Korah was the richest man who ever lived — and his wealth destroyed him. The Midrash (rabbinic interpretive commentary) teaches that three hundred mules were needed just to carry the keys to his treasure houses. Not the treasure itself — merely the keys. Each key opened a different vault, and each vault contained riches beyond imagination.
Where did this wealth come from? From Joseph. When Joseph was viceroy of Egypt, he built three great towers to store the grain that would sustain the world during the seven years of famine. Korah discovered one of these towers and claimed its contents. The second was found centuries later by the Roman emperor Antoninus. The third, the Midrash says, is reserved for the Messiah — hidden somewhere in the earth, waiting for the end of days.

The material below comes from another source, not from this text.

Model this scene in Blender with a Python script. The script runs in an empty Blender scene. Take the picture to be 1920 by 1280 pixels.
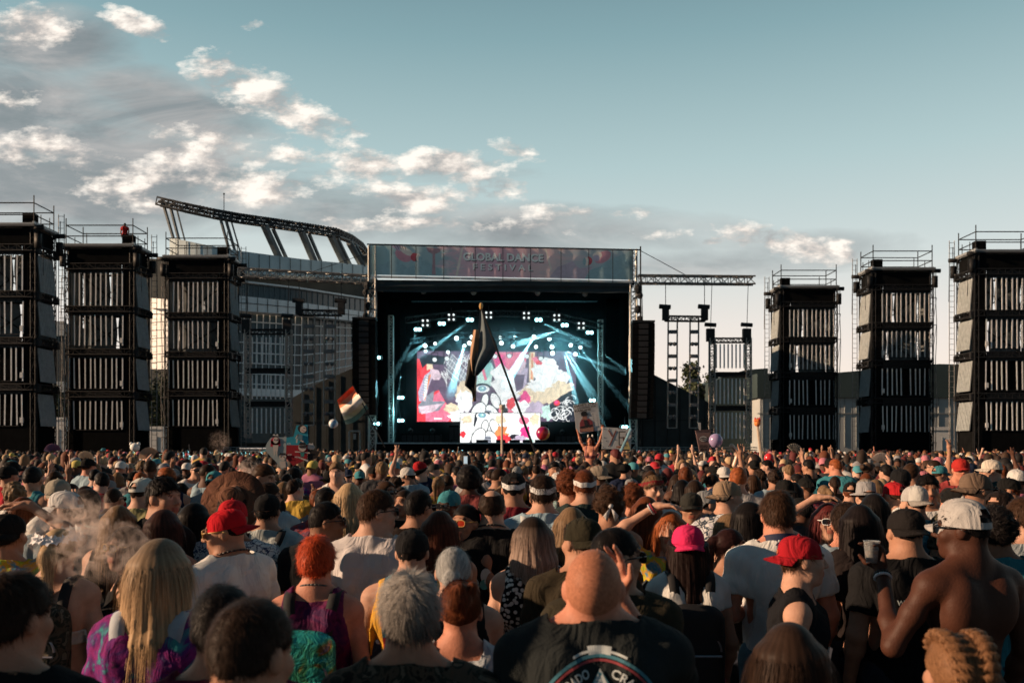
import bpy, math, random
import numpy as np
from mathutils import Vector, Matrix, Euler
from mathutils.bvhtree import BVHTree
random.seed(7); np.random.seed(7)
S = bpy.context.scene
COL = S.collection
R = math.radians
FPX, CX, HY, CAMZ = 1650.0, 960.0, 838.0, 2.05      # focal length in pixels, principal column, horizon row, eye height
def P(px, py, d): return ((px-CX)/FPX*d, d, CAMZ+(HY-py)/FPX*d)

# ---------------------------------------------------------------- objects
ORG = {}
def tag(o, label=None, cat=None, group=None, kind=None):
    if label: o['label'] = label
    if cat: o['category'] = cat
    if group: o['group'] = group
    if kind: o['kind'] = kind
    return o
def thing(name, label, cat, loc=(0, 0, 0), rz=0.0, group=None, scale=1.0):
    o = bpy.data.objects.new(name, None); COL.objects.link(o)
    o.empty_display_size = 0.2
    o.location = loc; o.rotation_euler = (0, 0, rz); o.scale = (scale,)*3
    ORG[o.name] = Vector(loc)
    return tag(o, label, cat, group)
def mesh_from(name, v, f, smooth=False, mi=None, col=None):
    me = bpy.data.meshes.new(name)
    v = np.asarray(v, dtype=np.float32).reshape(-1, 3)
    if isinstance(f, np.ndarray):
        n, k = f.shape
        me.vertices.add(len(v)); me.vertices.foreach_set('co', v.ravel())
        me.loops.add(n*k); me.loops.foreach_set('vertex_index', f.astype(np.int32).ravel())
        me.polygons.add(n); me.polygons.foreach_set('loop_start', np.arange(0, n*k, k, dtype=np.int32))
        me.update(calc_edges=True)
    else:
        me.from_pydata(v.tolist(), [], f)
    if smooth: me.polygons.foreach_set('use_smooth', np.ones(len(me.polygons), dtype=bool))
    if mi is not None: me.polygons.foreach_set('material_index', np.asarray(mi, dtype=np.int32))
    if col is not None:
        a = me.color_attributes.new('col', 'FLOAT_COLOR', 'POINT')
        c = np.ones((len(v), 4), dtype=np.float32); c[:, :3] = col
        a.data.foreach_set('color', c.ravel())
    me.update()
    return me
def link(name, me, mats, parent=None, color=None, mat4=None):
    if mats is not None and len(me.materials) == 0:
        for m in (mats if isinstance(mats, (list, tuple)) else [mats]): me.materials.append(m)
    o = bpy.data.objects.new(name, me); COL.objects.link(o)
    if parent is not None: o.parent = parent
    if color is not None: o.color = (*color[:3], 1)
    if mat4 is not None: o.matrix_local = mat4
    return o
def kids(o): return list(o.children)
def dup(o, parent=None, loc=None, rz=None):
    c = o.copy(); COL.objects.link(c); c.parent = parent
    if loc is not None: c.location = loc; ORG[c.name] = Vector(loc)
    if rz is not None: c.rotation_euler[2] = rz
    for ch in kids(o): dup(ch, c)
    return c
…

Korah's children, ironically, had nothing. The father who possessed more gold than any human being could spend in a thousand lifetimes left his own offspring in poverty. His wealth was a curse, not a blessing — a magnetic force that attracted greed and destroyed everything it touched.
The dispute between Korah and Moses was, at its root, about this wealth. Korah used the strict letter of the priestly law to challenge Moses and Aaron: "If a widow has only one lamb, must she really give a portion to the priests?" He framed the priesthood as exploitation, the tithes as theft. His argument resonated because he had the money to make it heard.
His punishment was absolute. The earth opened and swallowed him alive — the man who had stored his treasure in the earth was consumed by it. Pride built on wealth, the sages taught, has no foundation. The ground itself will reject it.